The Parity hack is a BIG DEAL. The fact that Parity was created by an Ethereum co-founder means that the Parity team should understand the process of coding applications on Ethereum better than almost anyone on the planet. The hack, discovered by an innocent guy who was just playing around, was able to wipe out a large number of multi-sig parity wallets with THREE LINES OF CODE. This is equivalent to you logging onto your online bank and deleting your neighbor’s retirement account. Need I say that you shouldn’t be able to do that?
If a noob who was just “playing around with code” was able to make a quarter of a billion dollars vanish overnight, what other vulnerabilities do these applications have on the Ethereum blockchain?
If anything, these hacks highlight that coding on Ethereum is still way too complicated, poorly documented, and difficult. Which is a problem when you’re dealing with billions of dollars.
And it isn’t like this is the first time that an app on Ethereum has created a means for hackers to take advantage of the network. It happened previously to Parity multi-sig wallets earlier this year. And before that, there was the DAO.

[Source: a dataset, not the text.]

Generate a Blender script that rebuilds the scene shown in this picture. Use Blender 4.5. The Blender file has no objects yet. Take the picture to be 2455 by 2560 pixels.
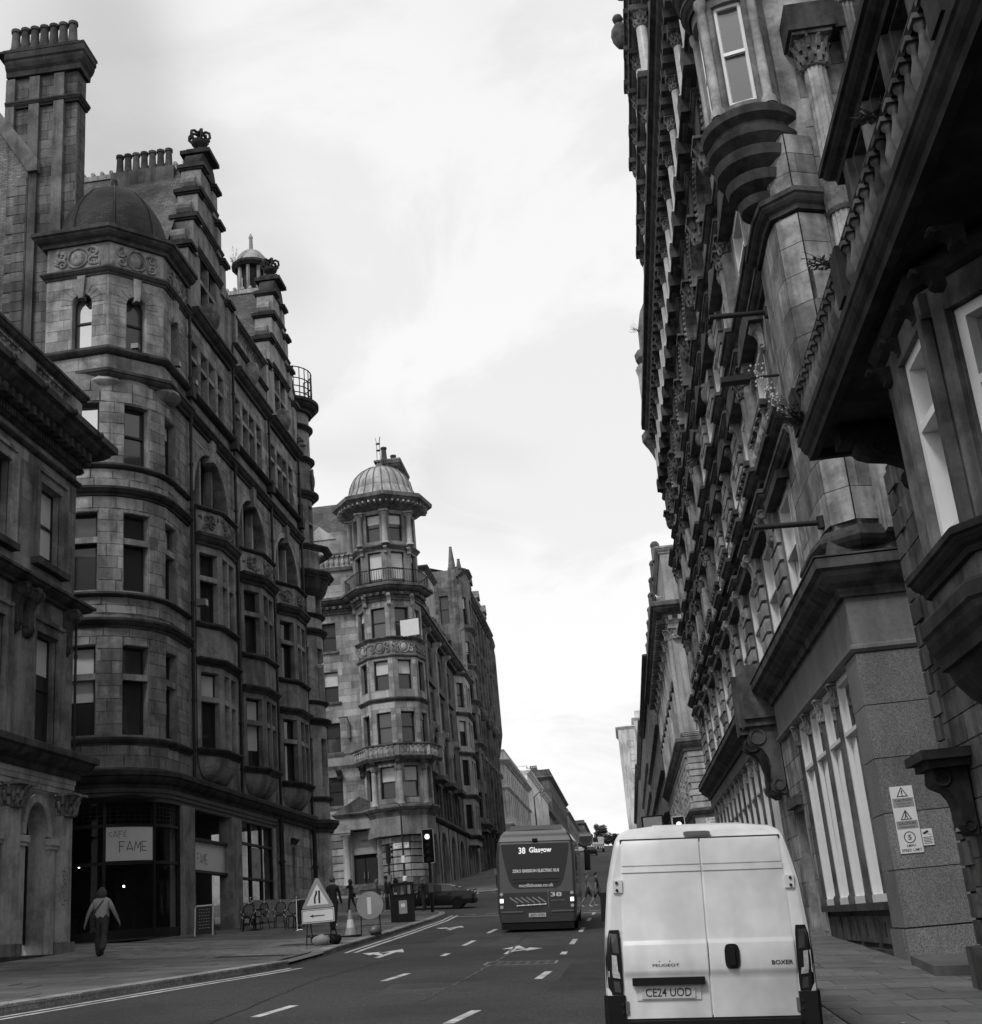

Fuck, even my company had issues with smart contract development that was supposed to distribute our token following our crowdund. The error misplaced over 10% of our total token supply. The guy we hired to build that contract claimed to be one of the best in the business (spoiler alert, he’s not), but he’s still getting lots and lots of work with major companies.
The fact of the matter is that Ethereum is not ready for applications outside a very niche industry — token creations. And at this point, the speculative market is vastly overvaluing Ethereum’s capabilities. The good news (if you’re holding ETH), is that in crypto, the people with money aren’t exactly the people who understand code. Which means that the speculative market will most likely continue to overvalue Ethereum for many years.
But as for me, I couldn’t care less about its price. It’s going to take a lot of work before I ever believe in Ethereum again.